## [Exercise details]
Retype everything from the line that contains "0, .4, 12, 0, 0)" down to the line that contains "10, 2), rough=.9)", inclusive, without altering or adding anything.

Rows from a 3D scene dataset
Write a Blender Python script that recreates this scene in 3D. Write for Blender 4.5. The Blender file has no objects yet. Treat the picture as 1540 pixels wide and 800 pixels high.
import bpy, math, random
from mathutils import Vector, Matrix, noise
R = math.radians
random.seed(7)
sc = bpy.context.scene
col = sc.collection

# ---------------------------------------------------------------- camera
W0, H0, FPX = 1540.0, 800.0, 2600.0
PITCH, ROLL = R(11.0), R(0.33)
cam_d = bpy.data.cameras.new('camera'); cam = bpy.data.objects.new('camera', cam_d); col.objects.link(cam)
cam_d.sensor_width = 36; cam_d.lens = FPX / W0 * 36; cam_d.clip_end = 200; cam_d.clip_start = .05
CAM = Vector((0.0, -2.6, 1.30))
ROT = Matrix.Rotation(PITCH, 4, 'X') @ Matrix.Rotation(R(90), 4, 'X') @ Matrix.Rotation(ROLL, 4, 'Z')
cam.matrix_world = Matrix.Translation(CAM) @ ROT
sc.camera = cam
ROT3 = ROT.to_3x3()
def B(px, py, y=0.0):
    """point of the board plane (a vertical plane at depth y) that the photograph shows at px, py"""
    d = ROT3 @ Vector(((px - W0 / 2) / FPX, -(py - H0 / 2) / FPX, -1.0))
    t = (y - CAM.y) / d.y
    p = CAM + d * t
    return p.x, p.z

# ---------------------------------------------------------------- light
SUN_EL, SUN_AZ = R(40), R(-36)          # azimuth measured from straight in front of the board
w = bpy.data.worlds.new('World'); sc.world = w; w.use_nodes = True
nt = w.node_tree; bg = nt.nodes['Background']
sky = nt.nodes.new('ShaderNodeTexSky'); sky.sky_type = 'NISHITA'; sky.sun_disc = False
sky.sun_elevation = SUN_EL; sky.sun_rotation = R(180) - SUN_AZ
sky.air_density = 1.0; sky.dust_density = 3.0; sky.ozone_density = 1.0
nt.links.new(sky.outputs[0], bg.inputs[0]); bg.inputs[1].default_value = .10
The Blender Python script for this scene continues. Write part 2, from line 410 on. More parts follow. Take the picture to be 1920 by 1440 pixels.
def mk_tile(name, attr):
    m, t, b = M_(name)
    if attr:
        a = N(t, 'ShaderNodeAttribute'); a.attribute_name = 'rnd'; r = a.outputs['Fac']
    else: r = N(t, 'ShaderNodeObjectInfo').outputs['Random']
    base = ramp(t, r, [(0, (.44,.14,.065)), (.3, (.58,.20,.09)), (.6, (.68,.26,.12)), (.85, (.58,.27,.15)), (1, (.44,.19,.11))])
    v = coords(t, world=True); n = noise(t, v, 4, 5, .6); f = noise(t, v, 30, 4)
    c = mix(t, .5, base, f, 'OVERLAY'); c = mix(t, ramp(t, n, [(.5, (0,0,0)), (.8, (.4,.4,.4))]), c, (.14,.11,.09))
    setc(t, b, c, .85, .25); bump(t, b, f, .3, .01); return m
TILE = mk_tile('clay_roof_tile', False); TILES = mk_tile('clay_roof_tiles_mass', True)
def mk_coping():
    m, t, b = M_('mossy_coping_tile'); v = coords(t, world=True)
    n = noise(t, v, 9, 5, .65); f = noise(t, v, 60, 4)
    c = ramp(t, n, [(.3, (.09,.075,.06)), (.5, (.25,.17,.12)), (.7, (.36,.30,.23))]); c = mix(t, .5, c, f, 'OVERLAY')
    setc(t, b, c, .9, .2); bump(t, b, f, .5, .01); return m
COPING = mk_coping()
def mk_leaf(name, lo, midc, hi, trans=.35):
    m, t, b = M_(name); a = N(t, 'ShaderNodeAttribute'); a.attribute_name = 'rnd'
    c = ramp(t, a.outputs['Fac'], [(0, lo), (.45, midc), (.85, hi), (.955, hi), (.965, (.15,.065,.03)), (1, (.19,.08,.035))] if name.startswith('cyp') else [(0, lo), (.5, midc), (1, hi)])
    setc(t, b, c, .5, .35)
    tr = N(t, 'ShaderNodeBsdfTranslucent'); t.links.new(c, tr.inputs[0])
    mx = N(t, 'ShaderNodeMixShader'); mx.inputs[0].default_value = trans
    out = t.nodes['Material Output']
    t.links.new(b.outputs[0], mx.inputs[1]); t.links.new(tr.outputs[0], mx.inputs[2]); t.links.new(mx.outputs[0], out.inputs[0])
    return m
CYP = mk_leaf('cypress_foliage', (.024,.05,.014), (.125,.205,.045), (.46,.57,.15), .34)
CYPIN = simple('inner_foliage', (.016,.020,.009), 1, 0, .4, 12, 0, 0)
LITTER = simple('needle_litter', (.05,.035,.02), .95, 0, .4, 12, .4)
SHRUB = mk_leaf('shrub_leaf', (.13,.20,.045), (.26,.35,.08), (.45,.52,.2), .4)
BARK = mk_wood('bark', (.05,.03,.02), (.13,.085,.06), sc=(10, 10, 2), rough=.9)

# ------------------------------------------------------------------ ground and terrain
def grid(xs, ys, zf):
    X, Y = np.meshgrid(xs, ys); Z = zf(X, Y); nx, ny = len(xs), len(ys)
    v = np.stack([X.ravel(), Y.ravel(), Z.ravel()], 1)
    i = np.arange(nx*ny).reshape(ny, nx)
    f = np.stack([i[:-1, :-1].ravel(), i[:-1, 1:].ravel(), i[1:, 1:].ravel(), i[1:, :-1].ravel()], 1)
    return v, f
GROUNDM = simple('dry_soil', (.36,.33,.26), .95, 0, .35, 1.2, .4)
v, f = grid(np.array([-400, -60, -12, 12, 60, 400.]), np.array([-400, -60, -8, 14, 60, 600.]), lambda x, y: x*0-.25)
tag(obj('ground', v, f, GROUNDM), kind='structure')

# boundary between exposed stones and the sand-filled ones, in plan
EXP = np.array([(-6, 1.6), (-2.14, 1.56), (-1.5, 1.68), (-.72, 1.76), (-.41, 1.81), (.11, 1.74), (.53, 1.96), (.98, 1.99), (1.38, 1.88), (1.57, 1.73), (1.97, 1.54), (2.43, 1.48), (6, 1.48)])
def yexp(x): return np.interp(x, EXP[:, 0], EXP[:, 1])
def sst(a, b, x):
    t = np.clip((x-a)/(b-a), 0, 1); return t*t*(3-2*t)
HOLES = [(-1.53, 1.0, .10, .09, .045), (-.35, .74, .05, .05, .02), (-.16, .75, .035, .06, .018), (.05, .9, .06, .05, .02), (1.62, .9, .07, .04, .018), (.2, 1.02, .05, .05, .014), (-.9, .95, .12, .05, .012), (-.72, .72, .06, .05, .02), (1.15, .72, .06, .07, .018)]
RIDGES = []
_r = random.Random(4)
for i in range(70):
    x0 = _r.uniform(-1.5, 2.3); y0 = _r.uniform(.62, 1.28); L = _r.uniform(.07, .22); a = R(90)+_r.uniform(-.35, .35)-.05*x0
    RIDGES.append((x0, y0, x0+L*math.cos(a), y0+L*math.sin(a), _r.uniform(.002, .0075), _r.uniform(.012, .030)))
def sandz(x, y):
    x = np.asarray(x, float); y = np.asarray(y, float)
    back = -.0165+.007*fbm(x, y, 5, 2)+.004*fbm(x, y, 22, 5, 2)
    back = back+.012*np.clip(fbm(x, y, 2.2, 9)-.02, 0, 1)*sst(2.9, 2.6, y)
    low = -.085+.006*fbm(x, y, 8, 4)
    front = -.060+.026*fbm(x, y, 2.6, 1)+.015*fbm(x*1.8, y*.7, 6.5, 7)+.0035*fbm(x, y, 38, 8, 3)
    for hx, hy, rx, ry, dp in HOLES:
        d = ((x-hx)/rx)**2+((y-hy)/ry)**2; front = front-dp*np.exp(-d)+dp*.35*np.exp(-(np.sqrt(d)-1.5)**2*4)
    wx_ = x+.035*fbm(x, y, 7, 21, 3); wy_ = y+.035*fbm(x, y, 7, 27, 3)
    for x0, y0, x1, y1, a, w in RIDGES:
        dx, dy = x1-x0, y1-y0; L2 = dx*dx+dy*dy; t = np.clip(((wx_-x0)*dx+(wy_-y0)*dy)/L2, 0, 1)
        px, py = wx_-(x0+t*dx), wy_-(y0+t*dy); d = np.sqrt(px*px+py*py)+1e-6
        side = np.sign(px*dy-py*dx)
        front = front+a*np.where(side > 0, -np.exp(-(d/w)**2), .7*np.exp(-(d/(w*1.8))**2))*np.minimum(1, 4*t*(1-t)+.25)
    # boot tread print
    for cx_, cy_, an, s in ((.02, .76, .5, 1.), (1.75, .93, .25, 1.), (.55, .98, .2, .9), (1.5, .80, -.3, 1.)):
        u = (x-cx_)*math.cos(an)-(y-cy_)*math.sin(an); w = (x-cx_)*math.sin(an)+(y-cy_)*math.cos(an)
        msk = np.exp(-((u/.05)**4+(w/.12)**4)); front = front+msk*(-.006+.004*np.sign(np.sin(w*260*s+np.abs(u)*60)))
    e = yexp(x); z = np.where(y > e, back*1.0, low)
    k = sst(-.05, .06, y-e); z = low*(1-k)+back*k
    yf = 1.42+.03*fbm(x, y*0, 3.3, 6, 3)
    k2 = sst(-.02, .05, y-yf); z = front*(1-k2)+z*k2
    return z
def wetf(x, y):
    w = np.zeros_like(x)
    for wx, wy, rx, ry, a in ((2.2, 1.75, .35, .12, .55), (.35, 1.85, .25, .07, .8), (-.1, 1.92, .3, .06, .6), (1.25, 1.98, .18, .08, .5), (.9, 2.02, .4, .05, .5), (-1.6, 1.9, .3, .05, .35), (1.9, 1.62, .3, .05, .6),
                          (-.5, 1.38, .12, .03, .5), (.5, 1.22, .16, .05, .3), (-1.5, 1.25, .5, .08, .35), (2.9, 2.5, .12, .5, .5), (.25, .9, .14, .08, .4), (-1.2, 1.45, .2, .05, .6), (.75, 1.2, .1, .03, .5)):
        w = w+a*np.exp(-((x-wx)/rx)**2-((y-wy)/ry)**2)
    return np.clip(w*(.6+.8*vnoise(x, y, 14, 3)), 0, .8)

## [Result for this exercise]
CYPIN = simple('inner_foliage', (.016,.020,.009), 1, 0, .4, 12, 0, 0)
LITTER = simple('needle_litter', (.05,.035,.02), .95, 0, .4, 12, .4)
SHRUB = mk_leaf('shrub_leaf', (.13,.20,.045), (.26,.35,.08), (.45,.52,.2), .4)
BARK = mk_wood('bark', (.05,.03,.02), (.13,.085,.06), sc=(10, 10, 2), rough=.9)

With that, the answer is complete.